The DTM has become the latest Touring Car series to unveil a concept for an electric championship, revealing a radical design featuring cars with 1,000bhp powertrains and robot pit crews.
According to DTM promoter the ITR, the electric series concept represents a quantum leap for motorsport and one that involves significant technical and organizational challenges – a “spectacular conceptual vision of how touring car racing could evolve, using electric vehicles powered by battery or hydrogen fuel-cell technology”.
The concept anticipates an extreme performance drivetrain, with a power output that could be boosted to a peak of 1,000bhp for short periods, enabling the race cars to achieve top speeds of 300km/h (185mph).
Such figures would require the car’s power source to be replaced during the course of a 40-minute race. This would be achieved by utilizing industrial specification robots in the pit lane to both change all four tires on the car and either a battery pack or hydrogen fuel tank, in similar times to a typical pit stop today.
The ITR is developing the feasibility study with several of its key suppliers and would anticipate initially launching the electric series as a supporting category to the current DTM.
Developers of the concept admit that the technology required would only be feasible by making use of a single-source supplier. Much of the drivetrain would be standardized for all competitors, including the electric motors, electronics and either a battery pack or a hydrogen fuel cell.
The ITR adds that the series would prove attractive to manufacturers because they could enter cars that resemble their road-going models, adding that this is an option that current all-electric race series don’t currently permit.
However, the ETCR series, created by the global TCR touring car category promoter WSC and set for launch in 2020, would also claim to address this requirement, as it will use standard TCR race cars incorporating specification electric drivetrains.
ITR Chairman Gerhard Berger describes the concept as “courageous and innovative” and admits that to become a reality it would need to be technically feasible and financially viable and attract the interest of manufacturers, sponsors and spectators.

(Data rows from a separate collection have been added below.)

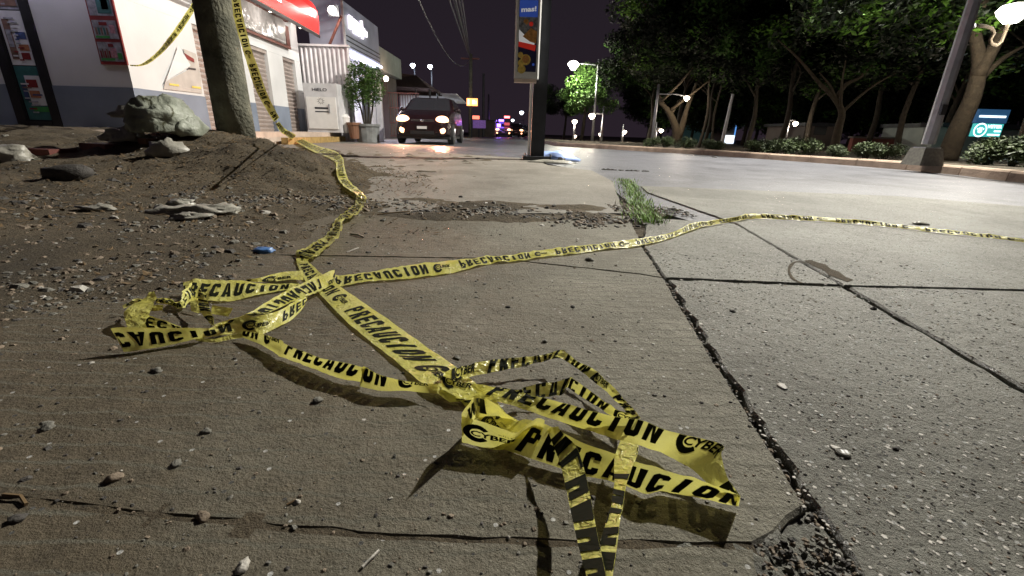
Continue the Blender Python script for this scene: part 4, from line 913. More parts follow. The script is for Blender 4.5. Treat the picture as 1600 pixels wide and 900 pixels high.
for q in range(10):
    a0 = q*.63; m_.add([(cx+math.cos(a0)*.05, 14.26, cz+math.sin(a0)*.05), (cx+math.cos(a0+.18)*.13, 14.26, cz+math.sin(a0+.18)*.11), (cx+math.cos(a0+.36)*.05, 14.26, cz+math.sin(a0+.36)*.05)], [(0, 1, 2)])
m_.box(cx-.2, cx+.2, 14.258, 14.262, ZB+.66, ZB+.71); m_.box(cx-.2, cx+.2, 14.258, 14.262, ZB+.57, ZB+.60); m_.build('emblem', 'text_dark', ic)
bk = MB(); bk.lathe((atY(540, 205, 14.7).x, 14.7, 0), [(.13, ZB), (.16, ZB+.42), (.17, ZB+.44), (.17, ZB+.46), (.10, ZB+.54), (.0, ZB+.56)], 14)
solo(bk, 'bucket', 'white_paint', (-5.75, 14.7, ZB), 'white plastic bucket with lid between the freezer and the clay pot', 'bucket')
bk = MB(); bk.lathe((atY(554, 207, 14.6).x, 14.6, 0), [(.13, .1), (.19, .50), (.22, .50), (.22, .58), (.18, .58), (.17, .52), (0, .52)], 14)
solo(bk, 'flower_pot', 'clay', (-5.30, 14.6, .1), 'brown clay pot beside the white bucket', 'pot')
px0 = atY(579, 205, 15.2).x+4.85; pp = MB(); pp.lathe((-4.85+px0, 14.9, 0), [(.34, 0), (.38, .48), (.42, .48), (.42, .55), (.34, .55), (.32, .44), (0, .44)], 14)
plr = empty('potted_tree', (-4.85+px0, 14.9, 0), 'small bushy green tree in a grey planter beneath the lit sign', 'tree')
pp.build('planter', 'planter', plr)
def leafmass(mb, blobs, n, size, rng, flat=.5):
    tot = sum(b[3]*b[4]*b[5] for b in blobs)
    for b in blobs:
        c = Vector(b[:3]); rr = Vector(b[3:6]); k = int(n*(b[3]*b[4]*b[5])/tot)
        for _ in range(k):
            d = Vector((rng.gauss(0, 1), rng.gauss(0, 1), rng.gauss(0, 1))).normalized()*(rng.random()**.45)
            p = c+Vector((d.x*rr.x, d.y*rr.y, d.z*rr.z))
            if noise.noise(p*2.2/max(.3, rr.x)) < -.22: continue
            e = Vector((rng.uniform(-1, 1), rng.uniform(-1, 1), rng.uniform(-.7, .4))).normalized(); n_ = e.cross(Vector((rng.uniform(-1, 1), rng.uniform(-1, 1), 1))).normalized()
            s = size*rng.uniform(.6, 1.4); mb.add([p-e*s, p+n_*s*.42, p+e*s, p-n_*s*.42], [(0, 1, 2, 3)], 0)
tk = MB()
for q in range(4): tk.tube([(px0-4.85+.04*q-.06, 14.9, .4), (px0-4.85+.1*(q-1.5), 14.9+.05*q, .95), (px0-4.85+.22*(q-1.5), 14.9, 1.7)], [.035, .03, .012], 6)
tk.build('trunk', 'bark', plr)
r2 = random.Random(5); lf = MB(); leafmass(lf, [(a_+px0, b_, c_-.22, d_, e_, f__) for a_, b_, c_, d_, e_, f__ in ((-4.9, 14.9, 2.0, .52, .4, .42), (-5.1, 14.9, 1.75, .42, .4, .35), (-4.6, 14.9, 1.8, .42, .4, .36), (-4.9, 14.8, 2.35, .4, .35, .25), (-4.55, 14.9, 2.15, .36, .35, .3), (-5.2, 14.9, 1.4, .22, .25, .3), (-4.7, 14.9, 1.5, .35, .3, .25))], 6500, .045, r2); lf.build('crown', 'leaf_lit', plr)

# ------------------------------------------------------------------ sign building, gate and market
sg = empty('sign_building', (-5.9, 17, 0), 'grey building with tall sign fascia carrying glowing white lettering', 'building')
XS = -5.72
m_ = MB(); m_.box(XS-1.2, XS, 16.4, 20.2, 2.95, 4.28); m_.build('fascia', 'sign_face', sg)
m_ = MB(); m_.box(XS-.06, XS+.01, 16.34, 16.395, 2.7, 4.33); m_.build('fascia_edge', 'steel_white', sg)
for z in (3.0, 3.14, 3.28):
    m_ = MB(); m_.box(XS+.002, XS+.03, 16.45, 20.18, z, z+.03); m_.build('fascia_rail', 'dark_steel', sg)
X_ = XS+.02
for (ya, yb, za, zb) in ((16.75, 16.85, 3.55, 3.95), (16.86, 17.05, 3.86, 3.95), (16.86, 17.05, 3.70, 3.77), (17.15, 17.25, 3.5, 3.93), (17.26, 17.5, 3.5, 3.58), (17.26, 17.5, 3.84, 3.92), (17.6, 17.7, 3.5, 3.9), (17.75, 17.95, 3.62, 3.7), (18.0, 18.1, 3.48, 4.05), (18.15, 18.3, 3.6, 3.85), (18.4, 18.55, 3.62, 3.80)):
    m_ = MB(); m_.box(X_, X_+.05, ya, yb, za, zb); m_.build('lit_letter', 'sign_glow', sg)
for bx in ((XS-.3, XS-.2, 16.6, 20.4, 2.80, 2.87), (XS-.02, XS+.04, 16.6, 20.4, 2.82, 2.88)):
    m_ = MB(); m_.box(*bx); m_.build('tube_light', 'tube_light', sg)
light('AREA', 'tube_lamp', sg, (XS+.35, 18.0, 2.75), 150, (.75, .74, 1), .3, sy=3.5, rot=(0, R_(-15), 0))
m_ = MB(); m_.box(XS-1.2, XS-.55, 16.42, 22.2, 0, 2.94); m_.build('wall', 'wall_white', sg)
for y in (17.2, 19.2): m_ = MB(); m_.box(XS-.54, XS-.5, y, y+.9, .3, 2.2); m_.build('doorway', 'dark_steel', sg)
for xa_, xb_ in ((584.5, 589), (590, 598)):
    m_ = MB(); m_.box(atY(xa_, 200, 16.6).x, atY(xb_, 200, 16.6).x, 16.6, 16.7, 0, atY(590, 152, 16.6).z); m_.build('shutter_panel', 'steel_white', sg)
nb = empty('grey_hall', (-6.2, 22, 0), 'lower grey-green building front beyond the lit sign building', 'building')
m_ = MB(); m_.box(XS-1.3, XS-.02, 20.22, 23.9, 2.75, 3.62); m_.build('fascia', 'panel_green', nb)
m_ = MB(); m_.box(XS-1.3, XS-.3, 22.22, 23.9, 0, 2.74); m_.build('wall', 'far_wall', nb)
wl_ = atX(603, 123, XS+.1); m_ = MB(); m_.blob(wl_, .11, 10, 8); m_.build('wall_lamp', 'lamp_warm', nb); light('POINT', 'wall_lamp_bulb', nb, wl_+Vector((.25, 0, -.05)), 30, (1, .55, .35), .08)
# iron gate
gt_ = empty('iron_gate', (-5.1, 22.3, 0), 'reddish iron gate with vertical bars beside the parked car', 'gate')
for k in range(15):
    m_ = MB(); x = atY(600, 200, 22.3).x+k*.12; m_.box(x-.012, x+.012, 22.29, 22.31, .1, 2.0); m_.build('bar', 'wood_brown', gt_)
for z in (.1, .7, 1.35, 2.0): m_ = MB(); m_.box(atY(600, 200, 22.3).x-.05, atY(600, 200, 22.3).x+1.75, 22.27, 22.288, z, z+.04); m_.build('rail', 'wood_brown', gt_)
# market stall with lit interior and awning
mk = empty('market_stall', (-5.5, 26, 0), 'market stall with white lit interior under a brown pitched awning', 'market stall')
m_ = MB(); m_.add([(-8.5, 24, 2.5), (-4.4, 24, 2.4), (-4.4, 32, 2.4), (-8.5, 32, 2.5), (-6.9, 27, 3.4), (-5.9, 28, 3.4)], [(0, 1, 5, 4), (1, 2, 5), (2, 3, 4, 5), (3, 0, 4)]); m_.build('awning', 'roof_thatch', mk)
for k, (x, y) in enumerate(((-6.3, 24.5), (-5.2, 24.5), (-4.5, 24.6), (-4.5, 27), (-4.5, 30))): m_ = MB(); m_.tube([(x, y, 0), (x, y, 2.38)], .05, 6); m_.build('post', 'dark_steel', mk)
m_ = MB(); m_.box(-7.5, -4.3, 30.4, 30.5, .6, 2.5); m_.build('back_panel', 'poster_white', mk)
for k in range(5): m_ = MB(); m_.box(-6.9+k*.55, -6.75+k*.55, 30.2, 30.35, 1.5, 1.56+.35*(k % 2)); m_.build('strip_light', 'lamp_cool', mk)
light('AREA', 'stall_lamp', mk, (-5.5, 28, 2.5), 160, (.8, .86, 1), 1.2)
for k in range(9):
    m_ = MB(); y = 26+k*.6; m_.box(-4.2, -3.3, y, y+.3, 2.28-.02*k, 2.34-.02*k); m_.build('awning_slat', 'steel_white', mk)

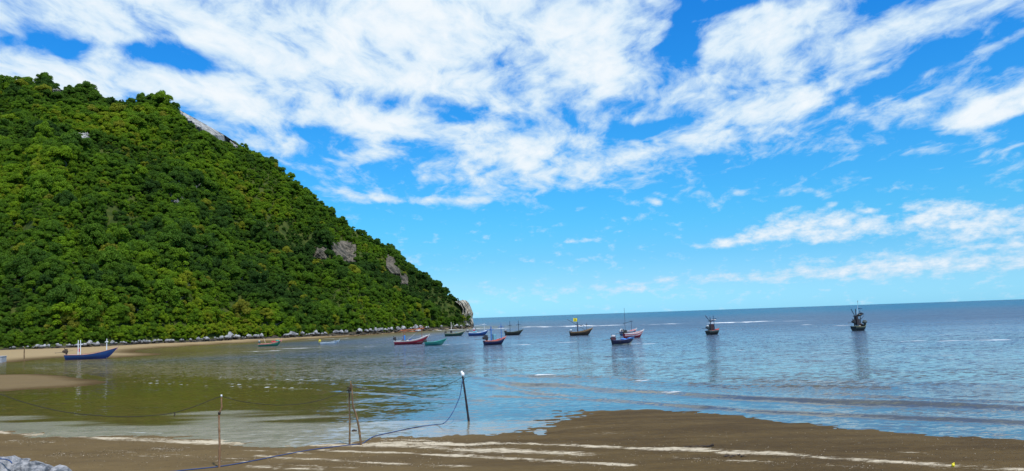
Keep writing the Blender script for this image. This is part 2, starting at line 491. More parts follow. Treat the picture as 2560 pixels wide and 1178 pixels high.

“It is obvious that manufacturers who want to become involved in motorsport are increasingly focusing on alternative drive concepts,” Berger said.
“You have to look far ahead if you want to shape the future of the sport. Although hybrid and electric vehicles have established a foothold in the market, I think that a truly new and inspiring concept has been lacking up until now.”
The ITR is also studying ways of increasing the environmental credentials of the existing DTM series. Trials of a new synthetic fuel are underway while future plans include the potential introduction of hybrid technology in 2022.